28 yıl aradan sonra bu kadar bol kar yağmış İstanbul a.
Daha önce yağan karlar çok ince tabaka olduğu için, son
karları herkes bir nimet bilip şölen gibi değerlendirip keyfini çıkardı.
Elbet bu keyfi süremeyenler de vardı.
O eşsiz güzellikteki peyzajlar kimilerine hoş gelirken,
birilerinin de zaten zor olan hayatını iyice çıkmaza soktu.
Hele geceleyin parlak bir kış kubbesi altında bembeyaz
masalımsı bir diyarı izlemek kimimize çok iyi gelse de, pencerenin aradan kalktığı
o çetin manzara birilerinin de canını çok yaktı.
Sokakta yaşayanları daha fazla düşündüm şu son birkaç
gündür, daha fazla huzurum kaçtı.
Tamam, belediye onlara sahip çıktı, sıcak ortam ve yemek,
giysi yardımı yaptı. Sokakta yaşayan 30 u kadın 386 kişi kapalı spor salonuna
yerleştirildi.
Fakat ulaşılamayan evsizler de vardı muhakkak, onların
kaderi soğukta donmak olarak sonlanacak, belki de.
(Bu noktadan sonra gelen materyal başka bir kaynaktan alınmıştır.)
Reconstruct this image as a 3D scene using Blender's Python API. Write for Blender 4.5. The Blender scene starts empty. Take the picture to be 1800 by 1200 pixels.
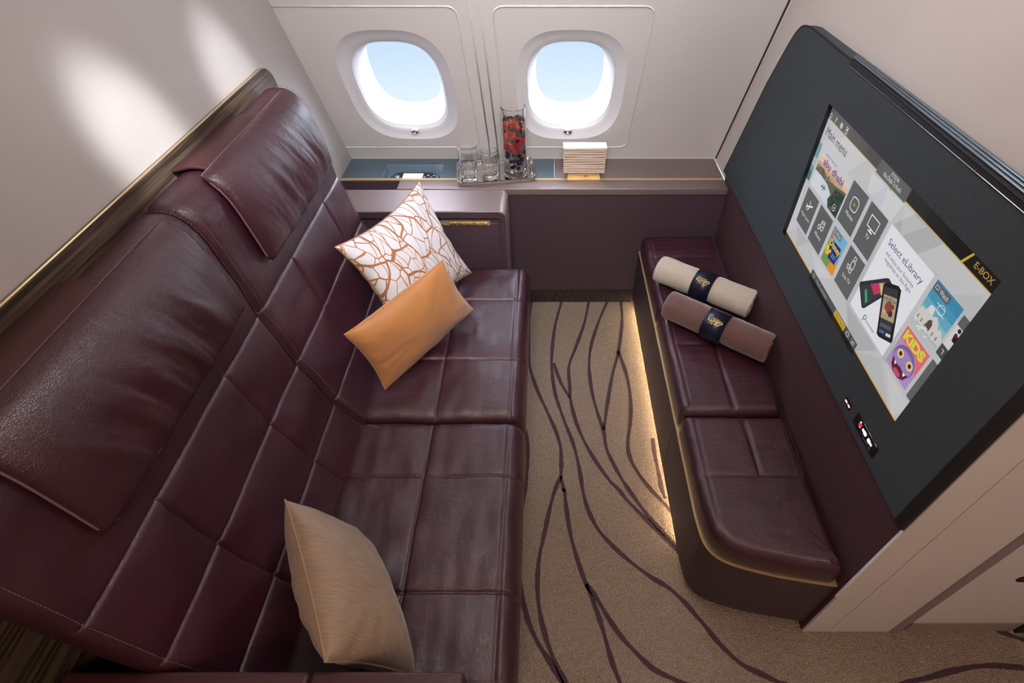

Karlar geçip gidince bu
insancıklar tekrar sokakları mesken tutacaklar. Park, ATM, cami avluları, tren
garları, hastane önlerini, metruk yapıları evleri bilecekler.
Beykoz Devlet Hastanesi nin acilini mesken tutmuş böyle
bir kadıncağız var. Sanki otele tatile gelmiş gibi valizleri yanında gece üçte
de gitseniz, orada ya oturmakta ya yatmakta, kimselerle konuşmamakta, kaç kez
konuşmaya çalıştım başaramadım. Kederli ama belli kibar bir hanım. Bazen da
hastanenin tuvaletlerini inceden detayları ile temizlemekte, görevli misin
diyenlere çok kızmakta. Herkesin bu temizliği yapmasının tabii vazifesi
olduğunu bağırarak anlatmakta. İnsanlar biraz kaçık muamelesi yapsa da,
görevlilerin temizlik işlerini aksattığı, kaçındığı dünya denen dönme dolapta
galiba o fazlası ile akıllı ki, hayatın kendisine verdiğini ödemeye çalışmakta.
Tanıyan birisi, aslında evi olduğunu ama yalnızlıktan korktuğu için hastanede
gecelediğini anlattı. Böyle bir bey de yalnızmış, o da işten çıkar hastaneye
gelir, bir banka yatar, sabah olunca yine kalkıp işine gidermiş, bu böyle
yıllarca sürmüş.
Aralığın son gününde yağan karda, sokaklardan toplananlar
arasında Selçuk Parsadan ın, eski basketbolcu oğlu da vardı, üç yıldır sokakta
yaşadığını anlatmıştı. Aralarında üniversite mezunlarının da olduğu evsizlerden
80 yaşındaki emekli avukatın da 3 yıldır sokakta yaşadığını öğrendik. Avukat
hiç evlenmediğini, ev alamadığını, politik tarihe ait aşırı kitap satın alıp,
amacının bir kamu kitaplığı tesisi olduğunu ama gerçekleştiremediğini, sokakta
yaşadığını, gece fenerle kitap okuduğunu ama sarhoşlardan çekindiğini anlattı.
Hadi İstanbul da böyle soğuk günlerde evsizler koruma
altına alınmakta. Ama zehir gibi ayazı ile İzmir de su kanalında yaşam savaşı
veren 55 yaşındaki Fatma Yenigün, bir insanlık dramını da yazdırmakta. Eşinin
ölümünün ardından sokakta kaldığını anlatan kadın, kimseden yardım göremediğini
anlattı.
Tutun ve yüzleştirin hayatları, paralarının hesabını
bilemeyenler ve parası olmadığı için küçük bir kulübeye sığınamayanlar.